They didn't want to talk about it.

Rachelle Berliner

My father, Samuel Isaiah  Leaf born Shmuel Schaie Lieberman in Svisloch (Wolkovysk Grodno)  Belarus. He spoke five languages when he came to America - Russian, Polish, Yiddish, Hebrew and English, of course. (Later, in America, he taught himself Spanish and French by studying books he got from the Library.) He immigrated to the United States in 1906. He was in a Yeshivah training to become a Rabbi when his father came and told him to come home, he was going to America, and his brothers were to follow after. Mendel immigrated under the changed name of Max Leaf) immigrated in 1911 and Morris in 1913 or 14.  Morris did not immigrate through Ellis Island. Morris traveled East to West by first traveling to Japan which would mean he landed on the West Coast and then got to New York where he remained. The  sisters - and there may have been two - would not leave their parents Shimshon and Alter Neome Ain  LIEBERMAN -and they remained in Svisloch.

Max and Morris lived in New York with the Ain family of Svisloch when they first came to the United States.
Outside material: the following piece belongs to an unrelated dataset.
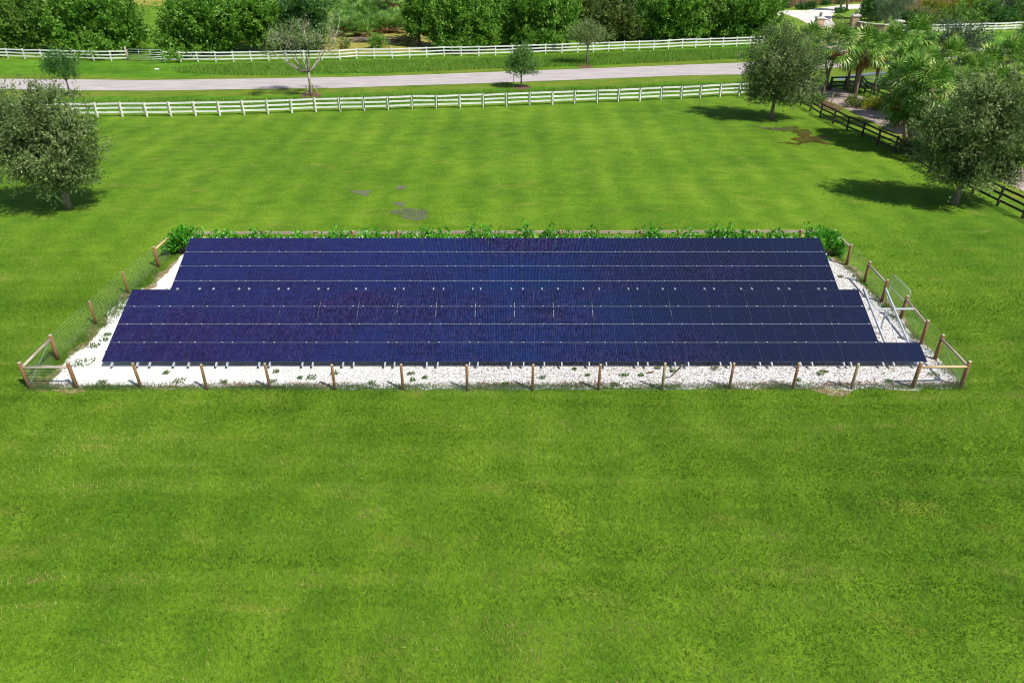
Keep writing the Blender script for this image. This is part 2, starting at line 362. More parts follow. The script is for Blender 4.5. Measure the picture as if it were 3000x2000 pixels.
# ------------------------------------------------------------------ ground sheets
def sheet(name, pts, z, mat, jitter=0, step=.5, kind='structure', label=None, cat=None, thick=0):
    """flat patch from outline points, edge made ragged by fractal jitter"""
    P = [Vector((p[0], p[1], 0)) for p in pts]; out = []
    n = len(P)
    for i in range(n):
        a, b = P[i], P[(i+1) % n]; k = max(1, int((b-a).length/step)) if jitter else 1
        for j in range(k): out.append(a.lerp(b, j/k))
    if jitter:
        m = len(out); off = np.zeros((m, 2))
        for o in (1, 2, 4, 8):
            q = rng.normal(0, 1, (max(3, m*o//8+1), 2)); xs = np.linspace(0, len(q)-1, m)
            q[-1] = q[0]; off += np.stack([np.interp(xs, np.arange(len(q)), q[:, 0]), np.interp(xs, np.arange(len(q)), q[:, 1])], 1)/o**.7
        out = [Vector((p.x+o[0]*jitter, p.y+o[1]*jitter, 0)) for p, o in zip(out, off)]
    me = bpy.data.meshes.new(name)
    from mathutils.geometry import tessellate_polygon
    tris = tessellate_polygon([out])
    me.from_pydata([(p.x, p.y, z) for p in out], [], [tuple(t) for t in tris])
    me.materials.append(mat); me.update()
    for p in me.polygons:
        if p.normal.z < 0: p.flip()
    o = link(name, me); tag(o, label, cat, None, kind); return o
def gp(*l, z=0): return [G(x, y, z) for x, y in l]

g = MB(); 
S = 2500; g.quad((-S, -60, 0), (S, -60, 0), (S, S*1.5, 0), (-S, S*1.5, 0)); tag(g.build('lawn', M['lawn']), kind='structure')

sheet('driveway_verge', gp((2330,300),(2380,262),(2470,268),(2560,300),(2700,372),(2900,440),(3080,500),(3080,640),(3000,590),(2850,520),(2650,436),(2440,340)), .006, M['verge'], .25)
sheet('driveway', gp((2300,278),(2330,262),(2400,252),(2470,264),(2545,292),(2640,336),(2760,392),(2900,455),(3080,530),(3080,600),(3000,561),(2914,520),(2750,449),(2608,383),(2500,331),(2438,300),(2380,284)), .014, M['driveway'], .05, .6)
roadT = [(-120,238),(0,232),(210,233),(425,236),(700,232),(1000,227.5),(1210,221),(1425,212.6),(1700,203),(2000,191),(2190,184),(2500,169),(2880,142),(3000,134),(3150,124)]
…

Sam, however, moved to Savannah from NY. A cousin in Savannah, Sarah Leaf Bernstein, sponsored them to America. Sam served in the army in  WWI and was discharged in Atlanta where he married. He continued to study the Torah and was the walking encyclopedia for the Rabbis in Atlanta. They would call to find out where certain passages were, and Sam would tell them. However, he would not attend a synagogue unless it was a family occasion. I know it wasn't because of disbelief, there was a bitterness because of the memories of his early years in Svisloch and the Pogrom that caused the lose of his parents and sister(s).

There are copies of two letters written in Yiddish and translated to English -  one from Sam Leaf to his cousin Abraham who remained in Svisloch; the other from Morris also to Abraham. Sam's letter talks about Swisloch or Swislowitz asking for any news.

In conversations with my father, Sam, if I asked "Where did you come from . . . Russia or Poland?" He would answer, "Yes" with a smile and tell me that his town was in either, depending on where the borders were at the time. It was so over my head as a child trying to understand something which I couldn't comprehend . . . we lived in America. Borders didn't change here. Georgia was Georgia and these were the only borders I knew about.

I would often tease him because Mom would say "kugel" and daddy would say "keegle", so if I asked him to tell me which he said, he would always smile and say, "pudging". But he wouldn't talk about where he lived as a child.